Given problem: Reproduce each line from the records that holds "this".

Input:
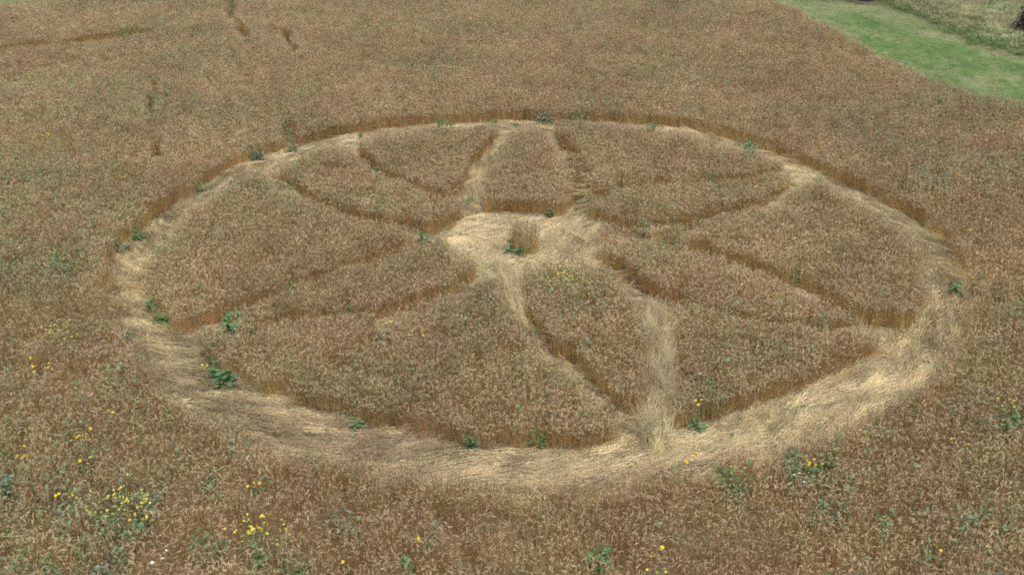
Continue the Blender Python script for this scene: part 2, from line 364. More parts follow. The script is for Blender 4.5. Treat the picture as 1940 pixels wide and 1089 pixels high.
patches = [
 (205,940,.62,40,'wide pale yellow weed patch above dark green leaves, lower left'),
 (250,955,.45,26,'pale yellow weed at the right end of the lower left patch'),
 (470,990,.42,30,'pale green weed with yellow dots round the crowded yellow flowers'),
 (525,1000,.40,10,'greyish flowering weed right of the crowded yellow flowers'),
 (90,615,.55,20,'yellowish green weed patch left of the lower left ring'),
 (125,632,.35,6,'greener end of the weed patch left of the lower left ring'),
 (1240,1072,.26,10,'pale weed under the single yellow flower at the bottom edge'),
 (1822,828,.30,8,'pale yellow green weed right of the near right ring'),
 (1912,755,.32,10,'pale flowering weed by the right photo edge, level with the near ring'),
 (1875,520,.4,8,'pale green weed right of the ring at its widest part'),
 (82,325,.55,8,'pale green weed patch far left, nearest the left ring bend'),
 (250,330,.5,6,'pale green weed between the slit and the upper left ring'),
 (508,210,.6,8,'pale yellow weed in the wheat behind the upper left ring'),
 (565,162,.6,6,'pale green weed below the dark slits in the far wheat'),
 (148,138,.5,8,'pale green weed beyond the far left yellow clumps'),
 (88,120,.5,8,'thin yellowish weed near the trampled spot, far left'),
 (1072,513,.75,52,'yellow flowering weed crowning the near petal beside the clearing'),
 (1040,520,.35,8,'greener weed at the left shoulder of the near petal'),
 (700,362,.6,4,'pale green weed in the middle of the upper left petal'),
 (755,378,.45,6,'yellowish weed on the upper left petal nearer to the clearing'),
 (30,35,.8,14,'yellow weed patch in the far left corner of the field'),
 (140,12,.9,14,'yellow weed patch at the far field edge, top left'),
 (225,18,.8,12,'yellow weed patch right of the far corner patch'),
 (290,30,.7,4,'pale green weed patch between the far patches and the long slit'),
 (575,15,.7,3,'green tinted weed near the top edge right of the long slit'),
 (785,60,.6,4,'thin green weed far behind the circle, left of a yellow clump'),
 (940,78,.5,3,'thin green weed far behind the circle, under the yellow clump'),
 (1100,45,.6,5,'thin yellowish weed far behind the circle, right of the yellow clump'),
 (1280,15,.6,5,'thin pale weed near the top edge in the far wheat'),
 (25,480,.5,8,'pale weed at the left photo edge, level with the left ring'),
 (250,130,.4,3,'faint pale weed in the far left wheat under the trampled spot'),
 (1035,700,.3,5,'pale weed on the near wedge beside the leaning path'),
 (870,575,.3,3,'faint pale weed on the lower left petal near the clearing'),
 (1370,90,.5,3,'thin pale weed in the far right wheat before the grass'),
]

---

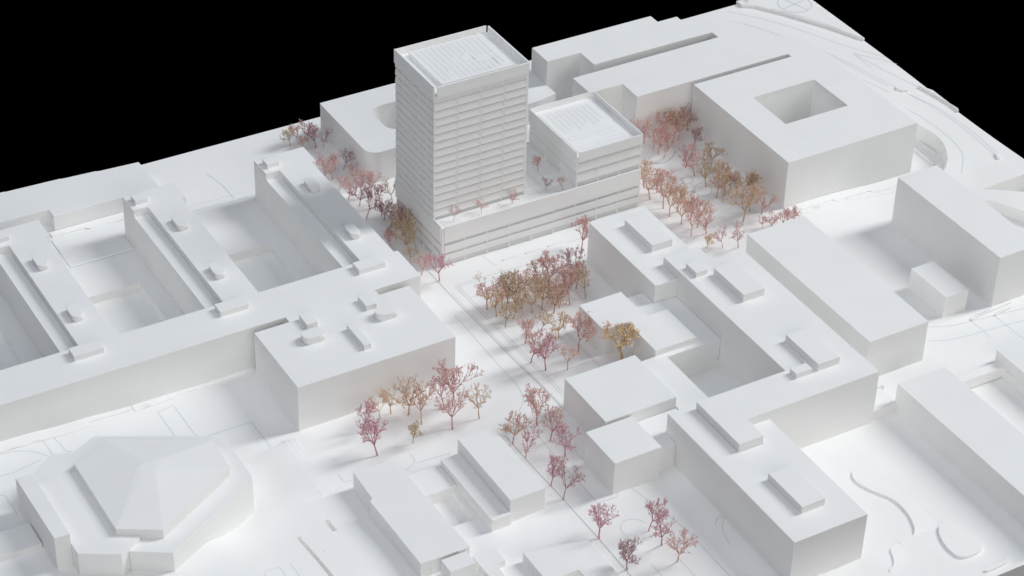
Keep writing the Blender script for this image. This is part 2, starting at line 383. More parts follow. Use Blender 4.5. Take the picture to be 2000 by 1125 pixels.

Complete response:
Continue the Blender Python script for this scene: part 2, from line 364. More parts follow. The script is for Blender 4.5. Treat the picture as 1940 pixels wide and 1089 pixels high.
Keep writing the Blender script for this image. This is part 2, starting at line 383. More parts follow. Use Blender 4.5. Take the picture to be 2000 by 1125 pixels.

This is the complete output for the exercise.